若狭本郷を出て加斗が近づいた所で海岸に出た。
いよいよリアス式海岸の風景の良いところを走るのかと期待したが、海岸線を走るのはここだけだった。小浜線は、地図を見ると若狭湾の海岸線を走っているように見受けられるが、実際には少し内陸を走っている。


小浜駅構内で給水塔とラッセル車を見つけた。
全列車が10分程停車する。対向列車も来たが、さして意味のある停車でもなさそうだ。蒸気機関車時代の給水停車がそのまま残っているのだろうか。電車に給水の必要はない。
2時間で小浜線を走り切り、定刻に敦賀駅到着。
表はしょぼい地上駅だが、多数の引き込み線を持つ近畿と北陸を繋ぐ鉄道の要衝である。人間だけを扱う駅は改装されて立派になっていくが、こうした働き者の駅は昔のままの姿を残している。
16:10発の特急しらさぎ12号が入ってきた。
長浜までこれに乗ることよって2回の乗り換えをパスでき、時間を大幅に節約できる。日が暮れるまでに、昨年車で行った彦根城や安土城跡を列車の窓からもう一度観てみたい。
「しらさぎ」は北陸と名古屋を結んでいる特急で、こういう事でもないと乗らない列車である。


発車後は左側の窓に目を凝らす。
敦賀−新疋田間にはループ線があるが、上り列車しか通らない。これが「右回り」に拘った理由である。
このループ線は殆どがトンネルの中で完結し判りづらい。赤線の上り線は下り線の上を直角に越えていく。ここからトンネルに入るが途中に切れ目があって敦賀の街並みを臨む事が出来る。
灌木に邪魔されて、見えたのは本当に一瞬だけだった。
ループが終わって自線の上を通過するポイントを捜したが、山中を走っており全く判らなかった。
左手に下り線が現れた。いつこの上を通過するのと見守っていたら上下線共にトンネルに入り、出てきた時には下り線の姿は左窓の視野から消えていた。
この敦賀−新疋田間の山中では口径の小さな単線トンネルも見かけた。他にもいろいろと鉄道遺産が有りそうだ。


長浜駅を降りて早速、旧長浜駅へ。長浜鉄道スクエアという名前になっているらしい。
琵琶湖を渡る船の待合いになっていたので当時の駅としては大きな規模であったと言われているが、実物は存外に小さい。内外壁共に綺麗なので補修しているものと思われる。綺麗すぎて日本最古の駅というインパクトがイマイチ伝わってこない。
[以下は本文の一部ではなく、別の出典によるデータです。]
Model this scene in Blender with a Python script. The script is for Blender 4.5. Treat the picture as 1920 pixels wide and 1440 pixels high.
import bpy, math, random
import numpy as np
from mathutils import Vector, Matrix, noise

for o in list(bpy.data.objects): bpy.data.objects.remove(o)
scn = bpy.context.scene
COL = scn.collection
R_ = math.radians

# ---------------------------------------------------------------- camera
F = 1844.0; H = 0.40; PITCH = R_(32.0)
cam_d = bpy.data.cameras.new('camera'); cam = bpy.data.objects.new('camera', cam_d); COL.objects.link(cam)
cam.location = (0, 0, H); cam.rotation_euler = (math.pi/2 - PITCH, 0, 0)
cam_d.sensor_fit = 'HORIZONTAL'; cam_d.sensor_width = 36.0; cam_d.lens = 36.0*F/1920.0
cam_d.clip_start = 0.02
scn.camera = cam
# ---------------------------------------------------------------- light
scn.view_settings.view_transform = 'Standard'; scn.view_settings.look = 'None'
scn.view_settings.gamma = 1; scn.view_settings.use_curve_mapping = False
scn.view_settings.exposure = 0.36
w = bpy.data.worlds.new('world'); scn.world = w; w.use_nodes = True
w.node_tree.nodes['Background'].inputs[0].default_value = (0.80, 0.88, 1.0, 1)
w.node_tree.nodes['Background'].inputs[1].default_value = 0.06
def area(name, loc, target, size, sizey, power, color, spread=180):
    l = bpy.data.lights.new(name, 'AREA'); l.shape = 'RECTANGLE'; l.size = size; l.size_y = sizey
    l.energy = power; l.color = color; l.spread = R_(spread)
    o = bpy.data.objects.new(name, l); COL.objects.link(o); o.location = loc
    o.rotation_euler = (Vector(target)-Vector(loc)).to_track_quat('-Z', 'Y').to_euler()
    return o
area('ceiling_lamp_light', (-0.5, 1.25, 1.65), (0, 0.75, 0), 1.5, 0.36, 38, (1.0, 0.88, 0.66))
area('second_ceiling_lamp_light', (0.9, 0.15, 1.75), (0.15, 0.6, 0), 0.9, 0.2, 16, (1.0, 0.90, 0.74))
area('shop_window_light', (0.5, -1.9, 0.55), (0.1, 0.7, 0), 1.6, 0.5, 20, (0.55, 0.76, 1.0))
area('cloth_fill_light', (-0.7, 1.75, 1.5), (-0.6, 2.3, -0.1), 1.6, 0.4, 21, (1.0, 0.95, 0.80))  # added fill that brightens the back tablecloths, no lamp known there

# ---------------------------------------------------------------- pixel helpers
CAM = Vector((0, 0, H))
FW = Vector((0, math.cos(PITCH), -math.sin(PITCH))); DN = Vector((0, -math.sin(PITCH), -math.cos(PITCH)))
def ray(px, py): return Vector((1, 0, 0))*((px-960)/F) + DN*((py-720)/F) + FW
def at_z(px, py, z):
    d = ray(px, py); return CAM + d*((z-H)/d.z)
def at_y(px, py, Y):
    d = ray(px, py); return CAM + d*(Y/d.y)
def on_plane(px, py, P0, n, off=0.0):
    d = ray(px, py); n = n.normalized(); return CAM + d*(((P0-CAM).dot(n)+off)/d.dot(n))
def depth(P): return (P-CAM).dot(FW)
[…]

旧長浜駅を観てから現在の駅を見ると、旧駅を模しているのがよく判る。




長浜駅前に、石田三成が秀吉に茶出す場面の像があった。長浜城主の時代に三成を見いだしたのだったか。信長のような整った顔立ちの秀吉だった。
駅の反対側に出て黒壁スクエアに行ってみた。
古い銀行を改造した“黒壁ガラス館” が特に有名だが、高山の上之町と同じかそれ以上に店屋が多い。「黒壁ブランド」で女性の財布の紐をゆるめようという作戦らしい。
早々に退散した。
長浜観光を僅か30分程で終え、17:06発の長浜始発の新快速に乗った。
あれほど町に人が溢れていたので、さぞかし混んでいることだろうと思ったら意外に空いていた。日が暮れるまで、まだまだ町の賑わいは続くのだろう。
琵琶湖大仏に見送られて長浜を後にした。